§ **Goal**:
Copy out the listing that follows exactly, dropping every picture.

§ **Working data**:
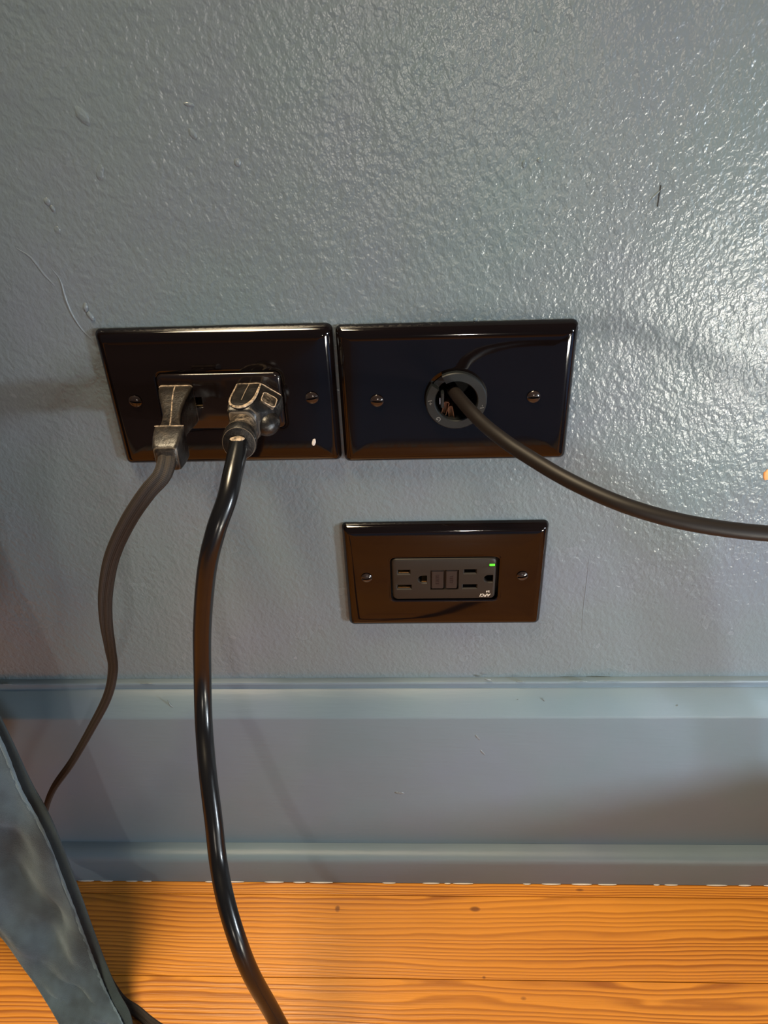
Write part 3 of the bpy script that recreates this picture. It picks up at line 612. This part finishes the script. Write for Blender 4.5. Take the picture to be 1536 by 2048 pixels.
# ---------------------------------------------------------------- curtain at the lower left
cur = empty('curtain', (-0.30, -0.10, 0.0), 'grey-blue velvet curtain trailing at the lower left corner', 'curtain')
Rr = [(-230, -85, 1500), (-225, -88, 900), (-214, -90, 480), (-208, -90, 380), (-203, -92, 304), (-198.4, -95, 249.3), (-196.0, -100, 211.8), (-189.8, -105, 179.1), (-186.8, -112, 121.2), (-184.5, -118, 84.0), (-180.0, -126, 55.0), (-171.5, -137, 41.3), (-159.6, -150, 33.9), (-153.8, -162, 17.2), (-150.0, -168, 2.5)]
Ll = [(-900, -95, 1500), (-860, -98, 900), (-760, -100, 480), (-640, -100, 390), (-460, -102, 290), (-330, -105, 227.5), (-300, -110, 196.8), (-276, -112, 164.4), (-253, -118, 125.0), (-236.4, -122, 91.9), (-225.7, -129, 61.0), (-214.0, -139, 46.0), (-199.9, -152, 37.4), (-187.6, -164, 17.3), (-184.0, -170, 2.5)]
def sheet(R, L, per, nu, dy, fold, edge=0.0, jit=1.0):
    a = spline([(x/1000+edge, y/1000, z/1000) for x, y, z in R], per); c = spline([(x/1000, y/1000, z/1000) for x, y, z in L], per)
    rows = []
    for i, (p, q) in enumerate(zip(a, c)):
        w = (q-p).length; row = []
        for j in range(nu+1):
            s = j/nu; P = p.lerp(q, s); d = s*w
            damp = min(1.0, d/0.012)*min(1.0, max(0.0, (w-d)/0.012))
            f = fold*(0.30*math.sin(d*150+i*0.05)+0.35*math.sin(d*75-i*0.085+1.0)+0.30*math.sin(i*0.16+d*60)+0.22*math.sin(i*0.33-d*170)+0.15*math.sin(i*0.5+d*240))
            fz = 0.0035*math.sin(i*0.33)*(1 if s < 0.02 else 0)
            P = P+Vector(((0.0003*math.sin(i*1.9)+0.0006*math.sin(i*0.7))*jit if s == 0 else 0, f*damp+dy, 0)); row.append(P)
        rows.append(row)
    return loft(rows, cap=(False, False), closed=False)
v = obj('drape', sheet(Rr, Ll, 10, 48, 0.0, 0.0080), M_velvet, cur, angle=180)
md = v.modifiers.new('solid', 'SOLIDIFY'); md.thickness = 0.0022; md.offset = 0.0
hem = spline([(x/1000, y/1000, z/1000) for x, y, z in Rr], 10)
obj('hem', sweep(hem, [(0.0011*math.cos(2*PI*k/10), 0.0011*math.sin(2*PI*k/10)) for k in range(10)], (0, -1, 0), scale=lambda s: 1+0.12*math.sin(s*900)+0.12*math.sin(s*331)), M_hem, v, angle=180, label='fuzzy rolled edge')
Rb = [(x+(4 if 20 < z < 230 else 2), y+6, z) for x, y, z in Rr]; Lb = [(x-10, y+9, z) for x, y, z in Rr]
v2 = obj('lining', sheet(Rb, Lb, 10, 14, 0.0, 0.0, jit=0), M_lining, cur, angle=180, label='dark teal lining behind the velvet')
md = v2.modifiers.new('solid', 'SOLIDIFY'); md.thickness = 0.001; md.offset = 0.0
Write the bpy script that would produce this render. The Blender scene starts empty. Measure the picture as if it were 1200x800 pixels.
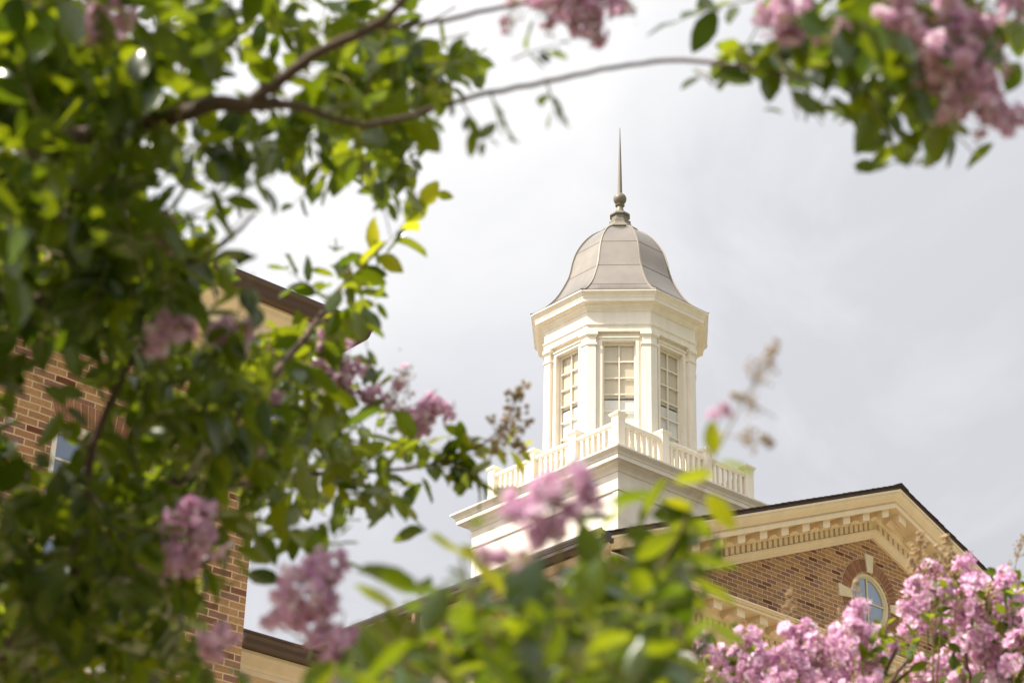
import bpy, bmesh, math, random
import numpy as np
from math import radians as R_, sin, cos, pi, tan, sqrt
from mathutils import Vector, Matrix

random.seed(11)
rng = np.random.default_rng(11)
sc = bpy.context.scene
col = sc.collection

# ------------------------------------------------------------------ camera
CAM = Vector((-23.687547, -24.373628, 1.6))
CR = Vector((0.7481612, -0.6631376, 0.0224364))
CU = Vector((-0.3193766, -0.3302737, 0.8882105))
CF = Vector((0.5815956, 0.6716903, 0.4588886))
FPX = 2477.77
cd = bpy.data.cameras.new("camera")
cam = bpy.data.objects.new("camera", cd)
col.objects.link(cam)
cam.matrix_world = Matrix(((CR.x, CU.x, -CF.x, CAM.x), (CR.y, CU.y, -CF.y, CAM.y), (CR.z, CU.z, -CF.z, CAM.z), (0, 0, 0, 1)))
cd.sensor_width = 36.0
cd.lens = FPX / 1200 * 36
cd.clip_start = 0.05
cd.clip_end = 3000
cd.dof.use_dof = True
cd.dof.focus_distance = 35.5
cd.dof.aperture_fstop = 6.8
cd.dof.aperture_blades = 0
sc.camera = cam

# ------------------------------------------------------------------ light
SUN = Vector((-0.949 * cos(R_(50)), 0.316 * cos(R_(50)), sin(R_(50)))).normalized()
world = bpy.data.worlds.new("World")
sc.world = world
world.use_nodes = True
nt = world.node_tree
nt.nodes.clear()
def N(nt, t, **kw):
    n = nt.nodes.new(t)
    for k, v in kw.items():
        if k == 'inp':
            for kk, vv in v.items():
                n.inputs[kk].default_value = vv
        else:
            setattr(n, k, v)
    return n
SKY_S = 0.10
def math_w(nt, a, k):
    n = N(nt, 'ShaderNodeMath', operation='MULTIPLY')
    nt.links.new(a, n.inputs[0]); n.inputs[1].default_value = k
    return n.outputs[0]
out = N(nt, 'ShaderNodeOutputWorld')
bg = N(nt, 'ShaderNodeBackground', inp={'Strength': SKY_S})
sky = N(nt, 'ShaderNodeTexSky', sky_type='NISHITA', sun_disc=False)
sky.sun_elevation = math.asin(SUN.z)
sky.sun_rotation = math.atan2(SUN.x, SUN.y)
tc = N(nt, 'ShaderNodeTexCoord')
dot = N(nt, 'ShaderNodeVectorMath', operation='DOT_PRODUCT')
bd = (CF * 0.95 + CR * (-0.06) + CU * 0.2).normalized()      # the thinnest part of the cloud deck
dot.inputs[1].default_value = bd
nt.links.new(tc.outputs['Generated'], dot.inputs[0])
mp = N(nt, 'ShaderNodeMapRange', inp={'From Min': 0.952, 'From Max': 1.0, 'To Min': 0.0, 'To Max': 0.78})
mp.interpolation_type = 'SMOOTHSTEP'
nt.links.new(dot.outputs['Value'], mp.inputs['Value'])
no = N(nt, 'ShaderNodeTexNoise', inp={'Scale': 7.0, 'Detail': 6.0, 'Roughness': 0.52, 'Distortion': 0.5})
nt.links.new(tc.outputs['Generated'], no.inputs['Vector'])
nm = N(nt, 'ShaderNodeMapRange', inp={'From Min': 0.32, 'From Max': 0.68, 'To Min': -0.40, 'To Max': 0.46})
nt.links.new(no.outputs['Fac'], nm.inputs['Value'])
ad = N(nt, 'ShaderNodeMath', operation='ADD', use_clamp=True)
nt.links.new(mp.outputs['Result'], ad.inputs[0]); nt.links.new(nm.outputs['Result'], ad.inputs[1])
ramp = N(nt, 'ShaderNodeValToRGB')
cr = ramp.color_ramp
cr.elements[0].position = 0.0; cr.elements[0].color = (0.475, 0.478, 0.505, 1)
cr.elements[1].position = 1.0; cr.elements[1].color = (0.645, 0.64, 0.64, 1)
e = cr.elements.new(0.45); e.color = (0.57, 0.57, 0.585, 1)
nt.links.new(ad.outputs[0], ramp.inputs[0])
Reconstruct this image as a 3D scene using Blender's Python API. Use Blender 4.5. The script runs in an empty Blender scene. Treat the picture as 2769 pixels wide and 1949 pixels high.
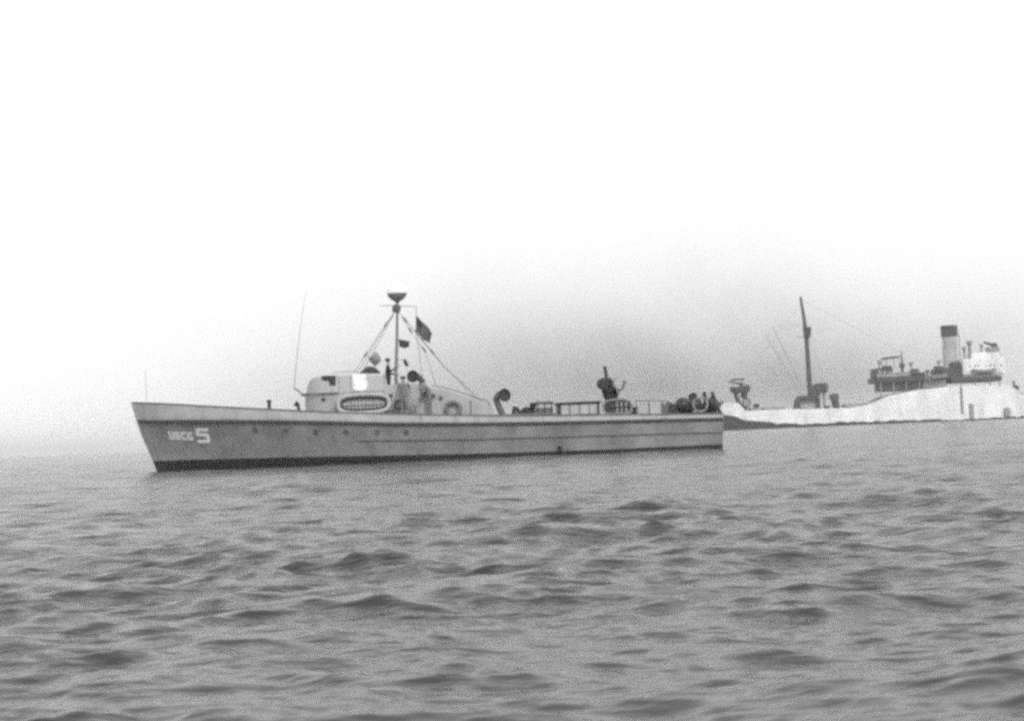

§ **Correct output**:
Write part 3 of the bpy script that recreates this picture. It picks up at line 612. This part finishes the script. Write for Blender 4.5. Take the picture to be 1536 by 2048 pixels.
# ---------------------------------------------------------------- curtain at the lower left
cur = empty('curtain', (-0.30, -0.10, 0.0), 'grey-blue velvet curtain trailing at the lower left corner', 'curtain')
Rr = [(-230, -85, 1500), (-225, -88, 900), (-214, -90, 480), (-208, -90, 380), (-203, -92, 304), (-198.4, -95, 249.3), (-196.0, -100, 211.8), (-189.8, -105, 179.1), (-186.8, -112, 121.2), (-184.5, -118, 84.0), (-180.0, -126, 55.0), (-171.5, -137, 41.3), (-159.6, -150, 33.9), (-153.8, -162, 17.2), (-150.0, -168, 2.5)]
Ll = [(-900, -95, 1500), (-860, -98, 900), (-760, -100, 480), (-640, -100, 390), (-460, -102, 290), (-330, -105, 227.5), (-300, -110, 196.8), (-276, -112, 164.4), (-253, -118, 125.0), (-236.4, -122, 91.9), (-225.7, -129, 61.0), (-214.0, -139, 46.0), (-199.9, -152, 37.4), (-187.6, -164, 17.3), (-184.0, -170, 2.5)]
def sheet(R, L, per, nu, dy, fold, edge=0.0, jit=1.0):
    a = spline([(x/1000+edge, y/1000, z/1000) for x, y, z in R], per); c = spline([(x/1000, y/1000, z/1000) for x, y, z in L], per)
    rows = []
    for i, (p, q) in enumerate(zip(a, c)):
        w = (q-p).length; row = []
        for j in range(nu+1):
            s = j/nu; P = p.lerp(q, s); d = s*w
            damp = min(1.0, d/0.012)*min(1.0, max(0.0, (w-d)/0.012))
            f = fold*(0.30*math.sin(d*150+i*0.05)+0.35*math.sin(d*75-i*0.085+1.0)+0.30*math.sin(i*0.16+d*60)+0.22*math.sin(i*0.33-d*170)+0.15*math.sin(i*0.5+d*240))
            fz = 0.0035*math.sin(i*0.33)*(1 if s < 0.02 else 0)
            P = P+Vector(((0.0003*math.sin(i*1.9)+0.0006*math.sin(i*0.7))*jit if s == 0 else 0, f*damp+dy, 0)); row.append(P)
        rows.append(row)
    return loft(rows, cap=(False, False), closed=False)
v = obj('drape', sheet(Rr, Ll, 10, 48, 0.0, 0.0080), M_velvet, cur, angle=180)
md = v.modifiers.new('solid', 'SOLIDIFY'); md.thickness = 0.0022; md.offset = 0.0
hem = spline([(x/1000, y/1000, z/1000) for x, y, z in Rr], 10)
obj('hem', sweep(hem, [(0.0011*math.cos(2*PI*k/10), 0.0011*math.sin(2*PI*k/10)) for k in range(10)], (0, -1, 0), scale=lambda s: 1+0.12*math.sin(s*900)+0.12*math.sin(s*331)), M_hem, v, angle=180, label='fuzzy rolled edge')
Rb = [(x+(4 if 20 < z < 230 else 2), y+6, z) for x, y, z in Rr]; Lb = [(x-10, y+9, z) for x, y, z in Rr]
v2 = obj('lining', sheet(Rb, Lb, 10, 14, 0.0, 0.0, jit=0), M_lining, cur, angle=180, label='dark teal lining behind the velvet')
md = v2.modifiers.new('solid', 'SOLIDIFY'); md.thickness = 0.001; md.offset = 0.0
Write the bpy script that would produce this render. The Blender scene starts empty. Measure the picture as if it were 1200x800 pixels.
import bpy, bmesh, math, random
import numpy as np
from math import radians as R_, sin, cos, pi, tan, sqrt
from mathutils import Vector, Matrix

random.seed(11)
rng = np.random.default_rng(11)
sc = bpy.context.scene
col = sc.collection

# ------------------------------------------------------------------ camera
CAM = Vector((-23.687547, -24.373628, 1.6))
CR = Vector((0.7481612, -0.6631376, 0.0224364))
CU = Vector((-0.3193766, -0.3302737, 0.8882105))
CF = Vector((0.5815956, 0.6716903, 0.4588886))
FPX = 2477.77
cd = bpy.data.cameras.new("camera")
cam = bpy.data.objects.new("camera", cd)
col.objects.link(cam)
cam.matrix_world = Matrix(((CR.x, CU.x, -CF.x, CAM.x), (CR.y, CU.y, -CF.y, CAM.y), (CR.z, CU.z, -CF.z, CAM.z), (0, 0, 0, 1)))
cd.sensor_width = 36.0
cd.lens = FPX / 1200 * 36
cd.clip_start = 0.05
cd.clip_end = 3000
cd.dof.use_dof = True
cd.dof.focus_distance = 35.5
cd.dof.aperture_fstop = 6.8
cd.dof.aperture_blades = 0
sc.camera = cam

# ------------------------------------------------------------------ light
SUN = Vector((-0.949 * cos(R_(50)), 0.316 * cos(R_(50)), sin(R_(50)))).normalized()
world = bpy.data.worlds.new("World")
sc.world = world
world.use_nodes = True
nt = world.node_tree
nt.nodes.clear()
def N(nt, t, **kw):
    n = nt.nodes.new(t)
    for k, v in kw.items():
        if k == 'inp':
            for kk, vv in v.items():
                n.inputs[kk].default_value = vv
        else:
            setattr(n, k, v)
    return n
SKY_S = 0.10
def math_w(nt, a, k):
    n = N(nt, 'ShaderNodeMath', operation='MULTIPLY')
    nt.links.new(a, n.inputs[0]); n.inputs[1].default_value = k
    return n.outputs[0]
out = N(nt, 'ShaderNodeOutputWorld')
bg = N(nt, 'ShaderNodeBackground', inp={'Strength': SKY_S})
sky = N(nt, 'ShaderNodeTexSky', sky_type='NISHITA', sun_disc=False)
sky.sun_elevation = math.asin(SUN.z)
sky.sun_rotation = math.atan2(SUN.x, SUN.y)
tc = N(nt, 'ShaderNodeTexCoord')
dot = N(nt, 'ShaderNodeVectorMath', operation='DOT_PRODUCT')
bd = (CF * 0.95 + CR * (-0.06) + CU * 0.2).normalized()      # the thinnest part of the cloud deck
dot.inputs[1].default_value = bd
nt.links.new(tc.outputs['Generated'], dot.inputs[0])
mp = N(nt, 'ShaderNodeMapRange', inp={'From Min': 0.952, 'From Max': 1.0, 'To Min': 0.0, 'To Max': 0.78})
mp.interpolation_type = 'SMOOTHSTEP'
nt.links.new(dot.outputs['Value'], mp.inputs['Value'])
no = N(nt, 'ShaderNodeTexNoise', inp={'Scale': 7.0, 'Detail': 6.0, 'Roughness': 0.52, 'Distortion': 0.5})
nt.links.new(tc.outputs['Generated'], no.inputs['Vector'])
nm = N(nt, 'ShaderNodeMapRange', inp={'From Min': 0.32, 'From Max': 0.68, 'To Min': -0.40, 'To Max': 0.46})
nt.links.new(no.outputs['Fac'], nm.inputs['Value'])
ad = N(nt, 'ShaderNodeMath', operation='ADD', use_clamp=True)
nt.links.new(mp.outputs['Result'], ad.inputs[0]); nt.links.new(nm.outputs['Result'], ad.inputs[1])
ramp = N(nt, 'ShaderNodeValToRGB')
cr = ramp.color_ramp
cr.elements[0].position = 0.0; cr.elements[0].color = (0.475, 0.478, 0.505, 1)
cr.elements[1].position = 1.0; cr.elements[1].color = (0.645, 0.64, 0.64, 1)
e = cr.elements.new(0.45); e.color = (0.57, 0.57, 0.585, 1)
nt.links.new(ad.outputs[0], ramp.inputs[0])
Reconstruct this image as a 3D scene using Blender's Python API. Use Blender 4.5. The script runs in an empty Blender scene. Treat the picture as 2769 pixels wide and 1949 pixels high.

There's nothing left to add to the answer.